◆ What the task requires ◆
Reproduce the listing below character for character; drop every image.

Begin

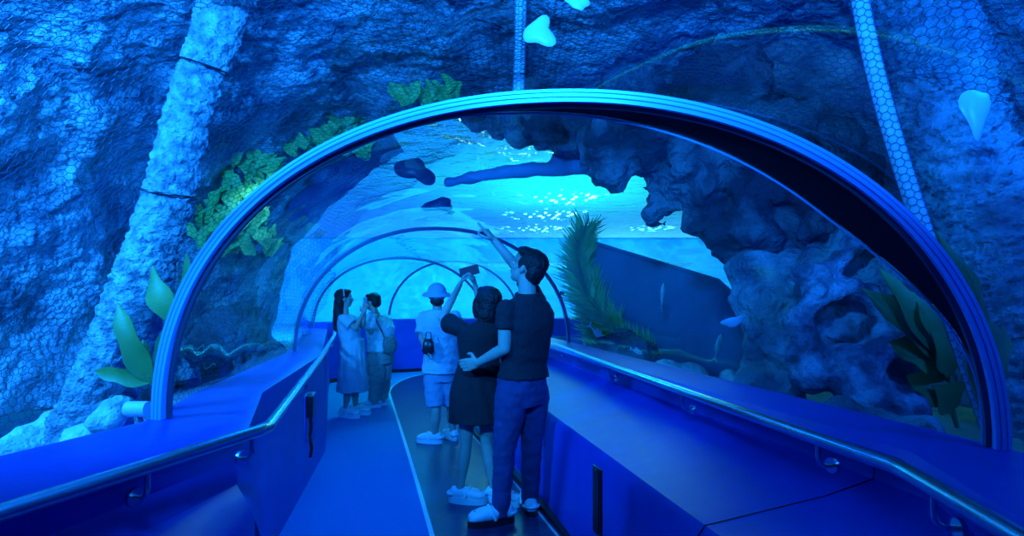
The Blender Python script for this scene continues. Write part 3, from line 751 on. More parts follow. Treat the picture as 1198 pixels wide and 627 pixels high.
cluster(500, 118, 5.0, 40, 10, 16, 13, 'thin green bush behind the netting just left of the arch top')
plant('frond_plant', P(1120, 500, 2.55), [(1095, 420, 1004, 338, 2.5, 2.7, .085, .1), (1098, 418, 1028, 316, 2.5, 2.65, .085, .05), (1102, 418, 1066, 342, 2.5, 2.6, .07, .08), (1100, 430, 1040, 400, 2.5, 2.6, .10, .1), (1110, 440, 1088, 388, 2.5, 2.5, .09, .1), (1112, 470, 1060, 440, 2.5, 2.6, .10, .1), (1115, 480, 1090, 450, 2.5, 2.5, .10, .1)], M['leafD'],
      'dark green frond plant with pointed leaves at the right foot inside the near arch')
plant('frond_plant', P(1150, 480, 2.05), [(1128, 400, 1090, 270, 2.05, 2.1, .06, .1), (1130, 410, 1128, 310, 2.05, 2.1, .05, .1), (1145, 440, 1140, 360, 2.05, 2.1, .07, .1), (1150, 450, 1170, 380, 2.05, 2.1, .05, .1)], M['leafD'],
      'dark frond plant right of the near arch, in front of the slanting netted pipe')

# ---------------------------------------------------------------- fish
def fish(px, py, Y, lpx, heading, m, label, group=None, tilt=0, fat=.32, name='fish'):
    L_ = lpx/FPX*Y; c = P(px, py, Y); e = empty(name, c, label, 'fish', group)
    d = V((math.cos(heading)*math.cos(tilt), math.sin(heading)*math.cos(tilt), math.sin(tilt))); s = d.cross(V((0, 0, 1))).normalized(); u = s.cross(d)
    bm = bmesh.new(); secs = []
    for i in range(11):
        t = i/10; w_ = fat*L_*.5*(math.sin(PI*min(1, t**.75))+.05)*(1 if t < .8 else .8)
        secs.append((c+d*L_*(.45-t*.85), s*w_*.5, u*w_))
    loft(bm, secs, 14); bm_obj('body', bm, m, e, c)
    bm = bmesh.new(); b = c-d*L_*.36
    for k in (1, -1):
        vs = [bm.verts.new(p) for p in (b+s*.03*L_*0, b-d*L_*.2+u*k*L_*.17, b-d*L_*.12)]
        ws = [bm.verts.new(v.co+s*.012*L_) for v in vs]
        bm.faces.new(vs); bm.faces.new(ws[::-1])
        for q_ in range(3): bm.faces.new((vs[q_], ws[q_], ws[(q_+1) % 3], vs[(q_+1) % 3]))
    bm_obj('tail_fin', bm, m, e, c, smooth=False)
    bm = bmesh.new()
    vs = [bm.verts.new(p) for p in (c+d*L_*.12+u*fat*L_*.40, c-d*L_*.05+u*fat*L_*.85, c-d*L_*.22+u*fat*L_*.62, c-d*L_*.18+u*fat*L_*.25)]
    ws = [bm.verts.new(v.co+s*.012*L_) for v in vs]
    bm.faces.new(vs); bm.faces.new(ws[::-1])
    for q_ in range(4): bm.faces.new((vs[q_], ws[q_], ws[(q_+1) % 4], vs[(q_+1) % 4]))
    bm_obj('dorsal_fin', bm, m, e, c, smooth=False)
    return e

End

◆ Exercise answer ◆
The Blender Python script for this scene continues. Write part 3, from line 751 on. More parts follow. Treat the picture as 1198 pixels wide and 627 pixels high.
cluster(500, 118, 5.0, 40, 10, 16, 13, 'thin green bush behind the netting just left of the arch top')
plant('frond_plant', P(1120, 500, 2.55), [(1095, 420, 1004, 338, 2.5, 2.7, .085, .1), (1098, 418, 1028, 316, 2.5, 2.65, .085, .05), (1102, 418, 1066, 342, 2.5, 2.6, .07, .08), (1100, 430, 1040, 400, 2.5, 2.6, .10, .1), (1110, 440, 1088, 388, 2.5, 2.5, .09, .1), (1112, 470, 1060, 440, 2.5, 2.6, .10, .1), (1115, 480, 1090, 450, 2.5, 2.5, .10, .1)], M['leafD'],
      'dark green frond plant with pointed leaves at the right foot inside the near arch')
plant('frond_plant', P(1150, 480, 2.05), [(1128, 400, 1090, 270, 2.05, 2.1, .06, .1), (1130, 410, 1128, 310, 2.05, 2.1, .05, .1), (1145, 440, 1140, 360, 2.05, 2.1, .07, .1), (1150, 450, 1170, 380, 2.05, 2.1, .05, .1)], M['leafD'],
      'dark frond plant right of the near arch, in front of the slanting netted pipe')

# ---------------------------------------------------------------- fish
def fish(px, py, Y, lpx, heading, m, label, group=None, tilt=0, fat=.32, name='fish'):
    L_ = lpx/FPX*Y; c = P(px, py, Y); e = empty(name, c, label, 'fish', group)
    d = V((math.cos(heading)*math.cos(tilt), math.sin(heading)*math.cos(tilt), math.sin(tilt))); s = d.cross(V((0, 0, 1))).normalized(); u = s.cross(d)
    bm = bmesh.new(); secs = []
    for i in range(11):
        t = i/10; w_ = fat*L_*.5*(math.sin(PI*min(1, t**.75))+.05)*(1 if t < .8 else .8)
        secs.append((c+d*L_*(.45-t*.85), s*w_*.5, u*w_))
    loft(bm, secs, 14); bm_obj('body', bm, m, e, c)
    bm = bmesh.new(); b = c-d*L_*.36
    for k in (1, -1):
        vs = [bm.verts.new(p) for p in (b+s*.03*L_*0, b-d*L_*.2+u*k*L_*.17, b-d*L_*.12)]
        ws = [bm.verts.new(v.co+s*.012*L_) for v in vs]
        bm.faces.new(vs); bm.faces.new(ws[::-1])
        for q_ in range(3): bm.faces.new((vs[q_], ws[q_], ws[(q_+1) % 3], vs[(q_+1) % 3]))
    bm_obj('tail_fin', bm, m, e, c, smooth=False)
    bm = bmesh.new()
    vs = [bm.verts.new(p) for p in (c+d*L_*.12+u*fat*L_*.40, c-d*L_*.05+u*fat*L_*.85, c-d*L_*.22+u*fat*L_*.62, c-d*L_*.18+u*fat*L_*.25)]
    ws = [bm.verts.new(v.co+s*.012*L_) for v in vs]
    bm.faces.new(vs); bm.faces.new(ws[::-1])
    for q_ in range(4): bm.faces.new((vs[q_], ws[q_], ws[(q_+1) % 4], vs[(q_+1) % 4]))
    bm_obj('dorsal_fin', bm, m, e, c, smooth=False)
    return e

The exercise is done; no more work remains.